Re: separation of church and state?
Date: Fri, 19 Oct 2007 16:06:28 +0200
Message-ID: <4718b9e6$0$7608$157c6196_at_dreader2.cybercity.dk>
paul c wrote:
> I finally sprung for CJ Date's "Writings, 2000-2006" and skimming it,
> noticed this point in chapter 10. It reminded me of the recent posts
> about avoiding books that start with silly sentences even though this
> quote is from page 174:
>
> "Ordering, by contrast, is not part of the relational algebra; nor can
> it be, because its result isn't a relation. This doesn't mean you
> can't have an ORDER BY operator, of course - it just means that
> operator isn't part of the algebra as such, and it can't be used in
> an expression that's nested inside some other (relational)

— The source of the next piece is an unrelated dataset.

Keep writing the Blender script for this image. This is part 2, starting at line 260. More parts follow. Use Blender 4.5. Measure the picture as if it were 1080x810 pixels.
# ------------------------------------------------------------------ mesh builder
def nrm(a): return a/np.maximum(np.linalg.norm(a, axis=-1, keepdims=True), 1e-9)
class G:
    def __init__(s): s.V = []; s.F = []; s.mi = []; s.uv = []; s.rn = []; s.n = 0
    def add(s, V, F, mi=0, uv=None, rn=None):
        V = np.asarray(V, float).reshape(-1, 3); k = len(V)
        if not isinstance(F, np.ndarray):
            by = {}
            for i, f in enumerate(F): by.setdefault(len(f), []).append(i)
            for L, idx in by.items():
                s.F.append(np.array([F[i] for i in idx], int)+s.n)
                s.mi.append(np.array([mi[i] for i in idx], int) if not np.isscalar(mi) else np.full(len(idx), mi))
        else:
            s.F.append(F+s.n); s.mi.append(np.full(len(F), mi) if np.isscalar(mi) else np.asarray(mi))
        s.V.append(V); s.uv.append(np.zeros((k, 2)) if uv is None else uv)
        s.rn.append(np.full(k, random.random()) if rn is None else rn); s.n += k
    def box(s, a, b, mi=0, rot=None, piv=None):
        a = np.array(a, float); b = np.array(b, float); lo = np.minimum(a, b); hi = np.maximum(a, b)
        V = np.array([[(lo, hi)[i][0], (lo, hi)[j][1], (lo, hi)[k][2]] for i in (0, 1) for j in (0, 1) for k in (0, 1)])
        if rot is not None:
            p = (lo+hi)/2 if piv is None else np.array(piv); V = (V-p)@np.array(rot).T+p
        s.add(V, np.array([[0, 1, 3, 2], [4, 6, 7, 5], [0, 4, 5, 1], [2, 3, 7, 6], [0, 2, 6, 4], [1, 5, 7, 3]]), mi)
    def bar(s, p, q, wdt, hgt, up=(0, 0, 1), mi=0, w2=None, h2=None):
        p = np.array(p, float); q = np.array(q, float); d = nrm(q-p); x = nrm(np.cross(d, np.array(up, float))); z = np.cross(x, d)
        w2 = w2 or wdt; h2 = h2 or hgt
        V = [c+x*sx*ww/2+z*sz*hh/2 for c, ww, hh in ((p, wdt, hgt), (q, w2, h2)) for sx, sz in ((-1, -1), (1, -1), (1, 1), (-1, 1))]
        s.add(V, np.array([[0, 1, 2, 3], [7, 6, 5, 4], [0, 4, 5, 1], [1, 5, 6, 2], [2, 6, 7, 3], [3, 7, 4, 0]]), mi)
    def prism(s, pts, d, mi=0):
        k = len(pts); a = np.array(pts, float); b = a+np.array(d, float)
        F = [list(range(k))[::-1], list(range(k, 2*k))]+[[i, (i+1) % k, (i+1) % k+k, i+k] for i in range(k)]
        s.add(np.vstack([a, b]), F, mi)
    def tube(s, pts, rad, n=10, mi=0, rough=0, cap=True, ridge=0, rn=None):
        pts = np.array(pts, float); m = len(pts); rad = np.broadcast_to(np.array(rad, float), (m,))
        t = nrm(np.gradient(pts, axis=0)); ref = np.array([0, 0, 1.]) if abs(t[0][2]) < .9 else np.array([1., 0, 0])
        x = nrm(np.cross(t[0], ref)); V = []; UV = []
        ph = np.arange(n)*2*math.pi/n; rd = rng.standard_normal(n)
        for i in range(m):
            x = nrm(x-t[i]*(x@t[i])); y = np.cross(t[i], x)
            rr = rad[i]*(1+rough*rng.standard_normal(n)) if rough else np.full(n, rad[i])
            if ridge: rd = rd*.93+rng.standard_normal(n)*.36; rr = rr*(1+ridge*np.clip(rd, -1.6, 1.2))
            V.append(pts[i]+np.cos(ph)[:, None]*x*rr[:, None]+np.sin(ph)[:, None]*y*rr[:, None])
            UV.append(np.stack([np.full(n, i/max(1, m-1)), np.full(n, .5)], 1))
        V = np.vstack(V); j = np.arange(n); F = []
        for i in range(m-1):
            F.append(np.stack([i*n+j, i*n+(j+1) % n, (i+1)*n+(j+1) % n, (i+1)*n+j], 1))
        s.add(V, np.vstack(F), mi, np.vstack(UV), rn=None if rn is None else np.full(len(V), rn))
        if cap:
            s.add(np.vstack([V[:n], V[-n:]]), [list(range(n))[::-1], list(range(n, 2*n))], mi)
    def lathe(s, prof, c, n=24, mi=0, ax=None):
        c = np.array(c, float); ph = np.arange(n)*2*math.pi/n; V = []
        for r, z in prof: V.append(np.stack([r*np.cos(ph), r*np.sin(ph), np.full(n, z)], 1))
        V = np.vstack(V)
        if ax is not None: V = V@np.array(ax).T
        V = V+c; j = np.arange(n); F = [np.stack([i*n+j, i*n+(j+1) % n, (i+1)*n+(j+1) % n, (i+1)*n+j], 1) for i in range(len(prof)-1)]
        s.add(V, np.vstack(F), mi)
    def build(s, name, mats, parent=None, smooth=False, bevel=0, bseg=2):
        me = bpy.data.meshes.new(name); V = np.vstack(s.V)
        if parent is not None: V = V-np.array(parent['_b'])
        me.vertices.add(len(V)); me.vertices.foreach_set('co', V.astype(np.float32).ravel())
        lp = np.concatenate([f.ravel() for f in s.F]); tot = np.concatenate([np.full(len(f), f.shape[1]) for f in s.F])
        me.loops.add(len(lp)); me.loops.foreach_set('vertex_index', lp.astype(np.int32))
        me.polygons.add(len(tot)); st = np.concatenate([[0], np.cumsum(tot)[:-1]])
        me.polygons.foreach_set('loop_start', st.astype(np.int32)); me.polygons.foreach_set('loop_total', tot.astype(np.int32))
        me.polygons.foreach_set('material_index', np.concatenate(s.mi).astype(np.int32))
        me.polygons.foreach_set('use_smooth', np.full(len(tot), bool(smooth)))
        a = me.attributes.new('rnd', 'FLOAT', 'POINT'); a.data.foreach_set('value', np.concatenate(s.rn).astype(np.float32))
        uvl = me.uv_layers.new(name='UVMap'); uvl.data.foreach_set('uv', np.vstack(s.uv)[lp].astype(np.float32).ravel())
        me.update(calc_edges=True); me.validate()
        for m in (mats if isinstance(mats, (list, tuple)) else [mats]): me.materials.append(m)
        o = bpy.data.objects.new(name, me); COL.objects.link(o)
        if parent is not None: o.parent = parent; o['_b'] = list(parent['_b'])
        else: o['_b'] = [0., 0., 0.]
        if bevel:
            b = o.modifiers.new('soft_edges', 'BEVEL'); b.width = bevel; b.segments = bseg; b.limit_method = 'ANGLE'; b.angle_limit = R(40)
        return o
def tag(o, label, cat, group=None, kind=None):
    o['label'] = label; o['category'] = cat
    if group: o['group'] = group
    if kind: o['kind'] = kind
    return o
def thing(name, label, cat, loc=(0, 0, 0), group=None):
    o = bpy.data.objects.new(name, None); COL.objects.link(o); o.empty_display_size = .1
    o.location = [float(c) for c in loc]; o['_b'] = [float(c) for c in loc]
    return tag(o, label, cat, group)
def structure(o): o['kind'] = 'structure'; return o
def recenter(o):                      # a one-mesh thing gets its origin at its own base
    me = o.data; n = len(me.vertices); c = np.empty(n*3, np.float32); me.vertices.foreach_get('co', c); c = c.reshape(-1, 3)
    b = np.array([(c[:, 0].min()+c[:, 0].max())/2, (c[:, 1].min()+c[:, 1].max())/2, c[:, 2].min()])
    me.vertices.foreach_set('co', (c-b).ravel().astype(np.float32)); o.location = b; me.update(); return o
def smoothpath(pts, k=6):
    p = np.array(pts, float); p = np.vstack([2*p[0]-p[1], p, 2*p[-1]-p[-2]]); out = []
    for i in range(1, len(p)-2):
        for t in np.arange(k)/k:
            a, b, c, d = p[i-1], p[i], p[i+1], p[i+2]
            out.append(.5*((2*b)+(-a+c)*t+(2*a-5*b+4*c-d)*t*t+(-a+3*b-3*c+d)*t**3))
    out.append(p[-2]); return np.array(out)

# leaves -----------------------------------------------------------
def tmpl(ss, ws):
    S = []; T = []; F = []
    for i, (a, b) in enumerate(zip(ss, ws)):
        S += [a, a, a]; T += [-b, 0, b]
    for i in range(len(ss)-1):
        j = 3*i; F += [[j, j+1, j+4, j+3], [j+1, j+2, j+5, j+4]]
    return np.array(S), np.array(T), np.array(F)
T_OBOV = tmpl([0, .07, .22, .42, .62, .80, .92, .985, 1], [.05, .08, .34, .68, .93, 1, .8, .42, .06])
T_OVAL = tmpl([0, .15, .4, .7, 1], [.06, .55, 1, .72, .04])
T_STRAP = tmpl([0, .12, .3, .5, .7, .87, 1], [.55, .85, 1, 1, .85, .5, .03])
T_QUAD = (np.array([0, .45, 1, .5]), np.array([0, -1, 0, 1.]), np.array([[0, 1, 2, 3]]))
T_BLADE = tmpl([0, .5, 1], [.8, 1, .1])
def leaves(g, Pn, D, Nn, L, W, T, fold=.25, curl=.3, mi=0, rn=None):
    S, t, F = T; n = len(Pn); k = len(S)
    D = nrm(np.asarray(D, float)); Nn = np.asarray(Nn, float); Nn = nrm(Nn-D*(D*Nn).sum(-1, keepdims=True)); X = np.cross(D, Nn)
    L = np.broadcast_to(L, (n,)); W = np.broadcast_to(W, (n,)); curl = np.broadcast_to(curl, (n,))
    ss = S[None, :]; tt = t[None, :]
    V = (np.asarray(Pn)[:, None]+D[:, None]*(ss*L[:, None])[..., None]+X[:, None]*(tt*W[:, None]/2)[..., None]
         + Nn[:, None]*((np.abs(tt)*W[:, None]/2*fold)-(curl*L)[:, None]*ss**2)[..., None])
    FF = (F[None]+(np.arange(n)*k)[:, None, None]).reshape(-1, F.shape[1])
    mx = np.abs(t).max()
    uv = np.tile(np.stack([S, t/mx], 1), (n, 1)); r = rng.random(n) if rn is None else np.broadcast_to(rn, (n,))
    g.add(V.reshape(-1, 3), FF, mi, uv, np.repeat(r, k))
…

> expression, or more generally in any context where the result is
> indeed required to be a relation. That's why you can't use ORDER BY
> in a view definition, for example."
>
> It seems a little doctrinaire to me. I can agree that the "result
> isn't a relation" but on the other hand a user could see such a
> result without knowing that "ORDER BY" was involved and not be
> faulted for taking it to be a relation. For that matter, in some
> apps, users take it for granted that all results are arbitrarily
> ordered and that those results can be used to produce other results.
>
> By analogy of separating the logical from physical implementation, if
> you want to declare a separation of church and state, I'd think you'd
> need to mention both. Not to tout SQL but I took the above to mean
> that if a table were declared with an "INDEX", it shouldn't be
> allowed to participate in expressions of the relational algebra,
> which seems extreme and somewhat useless to me.
>
> This is just one small paragraph and I'm not complaining about the
> rest of the book - Am I mis-interpreting?
I did not read the thread yet, ...
Yes, you are misinterpreting.
An index is a physical structure (not a logical one), used by the optimizer when determining the access path. No indices need to exist in theory for any table. This is in fact true on OracleRdb where order by, PRIMARY KEY, FOREIGN KEY etc are in fact enforced (albeit with rather sluggish results) without the need for CREATE INDEX statements.
Data in a relation is unordered by definition, as CJD points out. That the database happens to return it in some apparent order is irrelevant. Relational databases normally (and correctly) provide no guarantees of order without the ORDER BY clause.
While some products allow the definition of ORDER by in a view definition, and it is somewhat convenient for the DBA to deliver a VIEW to an app. programmer which forces ORDER BY (because app. programmers are too useless to know that they need to specify it and not rely on apparent order), it is in fact incorrect, as CJD notes.